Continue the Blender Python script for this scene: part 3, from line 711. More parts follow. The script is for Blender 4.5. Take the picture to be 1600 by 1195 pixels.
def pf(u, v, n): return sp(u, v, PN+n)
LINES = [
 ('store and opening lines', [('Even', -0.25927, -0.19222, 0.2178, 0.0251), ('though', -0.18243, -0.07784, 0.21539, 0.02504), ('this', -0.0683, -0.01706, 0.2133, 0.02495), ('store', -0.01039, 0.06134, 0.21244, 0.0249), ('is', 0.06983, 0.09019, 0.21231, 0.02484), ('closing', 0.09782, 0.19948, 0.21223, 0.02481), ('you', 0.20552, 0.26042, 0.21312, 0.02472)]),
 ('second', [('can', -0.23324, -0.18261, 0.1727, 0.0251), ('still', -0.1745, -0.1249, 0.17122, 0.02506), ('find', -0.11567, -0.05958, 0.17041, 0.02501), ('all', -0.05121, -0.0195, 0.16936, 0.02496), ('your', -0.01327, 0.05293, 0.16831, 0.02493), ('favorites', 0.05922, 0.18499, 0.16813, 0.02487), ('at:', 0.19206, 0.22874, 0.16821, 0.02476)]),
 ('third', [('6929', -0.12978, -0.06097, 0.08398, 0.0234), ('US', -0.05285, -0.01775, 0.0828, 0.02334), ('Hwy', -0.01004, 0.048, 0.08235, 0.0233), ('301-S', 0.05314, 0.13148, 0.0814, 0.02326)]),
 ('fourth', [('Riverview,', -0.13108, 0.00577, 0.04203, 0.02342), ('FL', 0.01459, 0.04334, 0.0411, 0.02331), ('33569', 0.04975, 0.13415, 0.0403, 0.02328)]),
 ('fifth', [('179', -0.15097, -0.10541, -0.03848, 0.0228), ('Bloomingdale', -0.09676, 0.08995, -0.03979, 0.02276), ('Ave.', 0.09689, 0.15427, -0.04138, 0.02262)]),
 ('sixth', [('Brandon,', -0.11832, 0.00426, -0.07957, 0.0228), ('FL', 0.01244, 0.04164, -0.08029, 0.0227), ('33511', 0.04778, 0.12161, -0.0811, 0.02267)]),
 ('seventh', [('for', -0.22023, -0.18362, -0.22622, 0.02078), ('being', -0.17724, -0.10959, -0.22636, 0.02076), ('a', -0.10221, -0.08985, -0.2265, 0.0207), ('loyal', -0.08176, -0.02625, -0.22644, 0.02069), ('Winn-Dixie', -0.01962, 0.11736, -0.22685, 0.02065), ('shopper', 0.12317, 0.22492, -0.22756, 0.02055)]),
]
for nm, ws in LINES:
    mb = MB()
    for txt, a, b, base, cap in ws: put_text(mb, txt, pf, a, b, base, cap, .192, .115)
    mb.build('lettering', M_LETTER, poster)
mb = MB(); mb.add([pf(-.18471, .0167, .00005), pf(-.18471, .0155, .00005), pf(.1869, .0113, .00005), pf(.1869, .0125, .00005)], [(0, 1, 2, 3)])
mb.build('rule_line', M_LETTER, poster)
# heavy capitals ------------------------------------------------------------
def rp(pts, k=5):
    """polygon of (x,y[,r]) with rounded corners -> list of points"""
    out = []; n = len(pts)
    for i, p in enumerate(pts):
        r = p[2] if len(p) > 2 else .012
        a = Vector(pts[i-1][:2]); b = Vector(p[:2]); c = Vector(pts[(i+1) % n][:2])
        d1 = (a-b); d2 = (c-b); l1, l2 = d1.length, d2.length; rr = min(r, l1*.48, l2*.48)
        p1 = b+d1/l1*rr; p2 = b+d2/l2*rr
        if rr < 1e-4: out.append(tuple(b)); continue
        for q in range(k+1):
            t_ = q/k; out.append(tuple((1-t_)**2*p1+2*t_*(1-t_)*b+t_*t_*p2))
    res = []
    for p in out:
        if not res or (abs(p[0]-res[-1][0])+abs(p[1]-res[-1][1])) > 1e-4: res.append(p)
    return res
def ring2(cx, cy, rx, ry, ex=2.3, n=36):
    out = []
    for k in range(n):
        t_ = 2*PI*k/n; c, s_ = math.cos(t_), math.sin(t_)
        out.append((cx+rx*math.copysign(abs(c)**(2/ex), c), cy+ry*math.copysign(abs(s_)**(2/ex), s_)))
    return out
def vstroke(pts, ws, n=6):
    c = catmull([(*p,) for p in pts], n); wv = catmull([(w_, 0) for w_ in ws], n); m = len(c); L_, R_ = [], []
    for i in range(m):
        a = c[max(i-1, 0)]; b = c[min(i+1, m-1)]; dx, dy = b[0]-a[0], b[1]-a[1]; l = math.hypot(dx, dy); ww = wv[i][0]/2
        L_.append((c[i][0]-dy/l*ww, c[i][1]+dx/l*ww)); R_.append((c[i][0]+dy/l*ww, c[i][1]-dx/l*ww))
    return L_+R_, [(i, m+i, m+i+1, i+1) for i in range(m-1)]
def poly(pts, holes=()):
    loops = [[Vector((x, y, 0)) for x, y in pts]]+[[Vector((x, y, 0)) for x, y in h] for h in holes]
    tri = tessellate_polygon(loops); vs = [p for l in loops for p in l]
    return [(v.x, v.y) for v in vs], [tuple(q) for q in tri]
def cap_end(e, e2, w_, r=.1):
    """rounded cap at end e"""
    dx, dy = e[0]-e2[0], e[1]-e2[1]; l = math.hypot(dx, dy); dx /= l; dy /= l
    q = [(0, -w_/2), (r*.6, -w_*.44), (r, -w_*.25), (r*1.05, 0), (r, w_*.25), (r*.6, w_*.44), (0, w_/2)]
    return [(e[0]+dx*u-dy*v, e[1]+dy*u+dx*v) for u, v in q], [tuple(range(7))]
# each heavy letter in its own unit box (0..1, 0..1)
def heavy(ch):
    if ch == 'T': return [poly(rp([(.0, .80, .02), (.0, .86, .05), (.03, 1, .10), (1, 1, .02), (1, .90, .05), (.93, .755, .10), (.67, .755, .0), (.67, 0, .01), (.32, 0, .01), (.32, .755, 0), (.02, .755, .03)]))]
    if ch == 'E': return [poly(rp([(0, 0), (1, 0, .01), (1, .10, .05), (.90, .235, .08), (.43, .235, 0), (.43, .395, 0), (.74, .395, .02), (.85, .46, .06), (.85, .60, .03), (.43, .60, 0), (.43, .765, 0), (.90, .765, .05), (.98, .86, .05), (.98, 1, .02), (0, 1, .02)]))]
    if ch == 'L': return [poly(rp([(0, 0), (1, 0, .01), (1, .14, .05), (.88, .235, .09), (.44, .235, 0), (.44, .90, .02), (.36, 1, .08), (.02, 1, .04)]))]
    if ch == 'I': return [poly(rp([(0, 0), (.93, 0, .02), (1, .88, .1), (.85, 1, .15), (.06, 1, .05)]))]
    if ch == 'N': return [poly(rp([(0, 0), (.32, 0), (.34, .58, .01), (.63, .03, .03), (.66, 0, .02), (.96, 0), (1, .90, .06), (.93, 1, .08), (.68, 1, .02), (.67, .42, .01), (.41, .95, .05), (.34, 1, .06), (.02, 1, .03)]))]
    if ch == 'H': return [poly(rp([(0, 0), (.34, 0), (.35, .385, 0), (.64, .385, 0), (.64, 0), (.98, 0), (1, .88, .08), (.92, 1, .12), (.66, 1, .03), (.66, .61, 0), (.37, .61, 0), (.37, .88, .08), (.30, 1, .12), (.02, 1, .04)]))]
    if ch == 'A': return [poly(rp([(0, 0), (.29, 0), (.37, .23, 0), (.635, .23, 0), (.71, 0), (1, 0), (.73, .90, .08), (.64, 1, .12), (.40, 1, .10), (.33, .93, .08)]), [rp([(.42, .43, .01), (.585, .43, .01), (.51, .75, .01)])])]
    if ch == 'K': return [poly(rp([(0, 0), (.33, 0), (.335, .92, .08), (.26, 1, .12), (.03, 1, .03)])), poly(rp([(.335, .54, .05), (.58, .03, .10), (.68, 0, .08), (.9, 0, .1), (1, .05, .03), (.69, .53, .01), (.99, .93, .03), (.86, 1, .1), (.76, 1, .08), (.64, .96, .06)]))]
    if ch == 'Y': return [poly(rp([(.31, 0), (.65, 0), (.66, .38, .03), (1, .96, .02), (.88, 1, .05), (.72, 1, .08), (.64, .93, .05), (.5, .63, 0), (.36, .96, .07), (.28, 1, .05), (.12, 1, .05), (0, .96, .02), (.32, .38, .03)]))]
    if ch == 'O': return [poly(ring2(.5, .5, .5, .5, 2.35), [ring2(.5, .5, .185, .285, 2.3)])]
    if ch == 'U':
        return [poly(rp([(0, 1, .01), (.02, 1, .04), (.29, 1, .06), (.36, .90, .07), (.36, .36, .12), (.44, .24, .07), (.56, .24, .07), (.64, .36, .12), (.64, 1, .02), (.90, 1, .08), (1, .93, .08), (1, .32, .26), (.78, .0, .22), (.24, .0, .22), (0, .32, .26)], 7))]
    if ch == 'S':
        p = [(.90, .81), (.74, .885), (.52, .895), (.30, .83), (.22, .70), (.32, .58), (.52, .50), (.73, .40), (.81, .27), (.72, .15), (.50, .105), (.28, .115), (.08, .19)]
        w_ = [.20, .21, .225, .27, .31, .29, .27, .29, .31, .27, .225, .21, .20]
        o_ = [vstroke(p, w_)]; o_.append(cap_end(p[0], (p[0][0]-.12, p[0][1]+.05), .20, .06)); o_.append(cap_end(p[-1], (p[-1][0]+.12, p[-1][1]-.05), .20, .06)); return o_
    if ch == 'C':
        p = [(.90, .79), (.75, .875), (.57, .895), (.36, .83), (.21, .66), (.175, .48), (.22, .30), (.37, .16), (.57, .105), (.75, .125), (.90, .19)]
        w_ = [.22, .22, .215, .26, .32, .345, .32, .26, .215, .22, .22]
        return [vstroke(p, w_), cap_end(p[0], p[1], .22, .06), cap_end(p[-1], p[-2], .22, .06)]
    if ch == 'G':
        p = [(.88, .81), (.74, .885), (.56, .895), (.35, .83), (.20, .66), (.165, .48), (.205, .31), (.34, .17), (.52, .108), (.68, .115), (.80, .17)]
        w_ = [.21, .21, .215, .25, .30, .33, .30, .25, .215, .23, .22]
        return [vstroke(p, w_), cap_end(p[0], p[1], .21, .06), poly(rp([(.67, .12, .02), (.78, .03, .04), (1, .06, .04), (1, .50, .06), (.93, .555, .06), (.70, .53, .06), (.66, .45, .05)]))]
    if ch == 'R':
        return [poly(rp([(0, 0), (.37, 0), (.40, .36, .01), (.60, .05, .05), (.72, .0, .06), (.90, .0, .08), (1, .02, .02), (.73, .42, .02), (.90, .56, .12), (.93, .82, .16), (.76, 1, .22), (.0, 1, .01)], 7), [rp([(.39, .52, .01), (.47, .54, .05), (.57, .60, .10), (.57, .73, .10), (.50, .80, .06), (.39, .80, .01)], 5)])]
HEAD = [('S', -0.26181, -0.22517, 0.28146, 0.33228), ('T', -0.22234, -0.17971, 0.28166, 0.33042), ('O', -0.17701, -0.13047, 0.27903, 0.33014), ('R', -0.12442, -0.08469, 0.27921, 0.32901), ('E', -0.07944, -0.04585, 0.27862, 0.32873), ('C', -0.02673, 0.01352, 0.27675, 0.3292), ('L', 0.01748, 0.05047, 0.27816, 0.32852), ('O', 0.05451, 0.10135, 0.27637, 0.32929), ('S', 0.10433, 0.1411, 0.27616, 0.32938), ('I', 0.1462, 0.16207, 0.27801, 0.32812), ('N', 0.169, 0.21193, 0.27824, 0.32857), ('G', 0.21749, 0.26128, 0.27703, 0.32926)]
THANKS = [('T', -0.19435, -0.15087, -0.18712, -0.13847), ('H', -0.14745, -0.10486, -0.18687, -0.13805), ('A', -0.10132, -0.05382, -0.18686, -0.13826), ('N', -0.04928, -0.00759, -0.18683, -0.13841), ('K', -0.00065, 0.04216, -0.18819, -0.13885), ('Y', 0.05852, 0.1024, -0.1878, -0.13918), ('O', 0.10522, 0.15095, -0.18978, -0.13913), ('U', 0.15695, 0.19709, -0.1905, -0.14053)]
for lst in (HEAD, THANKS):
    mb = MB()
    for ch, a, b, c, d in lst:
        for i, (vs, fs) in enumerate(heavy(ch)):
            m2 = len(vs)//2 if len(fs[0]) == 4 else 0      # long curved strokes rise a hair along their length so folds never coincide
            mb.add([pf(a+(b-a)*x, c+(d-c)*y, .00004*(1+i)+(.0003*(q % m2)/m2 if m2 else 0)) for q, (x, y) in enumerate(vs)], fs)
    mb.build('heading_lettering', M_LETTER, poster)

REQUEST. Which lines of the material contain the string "this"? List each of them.

COMPLETE ANSWER.
Continue the Blender Python script for this scene: part 3, from line 711. More parts follow. The script is for Blender 4.5. Take the picture to be 1600 by 1195 pixels.
 ('store and opening lines', [('Even', -0.25927, -0.19222, 0.2178, 0.0251), ('though', -0.18243, -0.07784, 0.21539, 0.02504), ('this', -0.0683, -0.01706, 0.2133, 0.02495), ('store', -0.01039, 0.06134, 0.21244, 0.0249), ('is', 0.06983, 0.09019, 0.21231, 0.02484), ('closing', 0.09782, 0.19948, 0.21223, 0.02481), ('you', 0.20552, 0.26042, 0.21312, 0.02472)]),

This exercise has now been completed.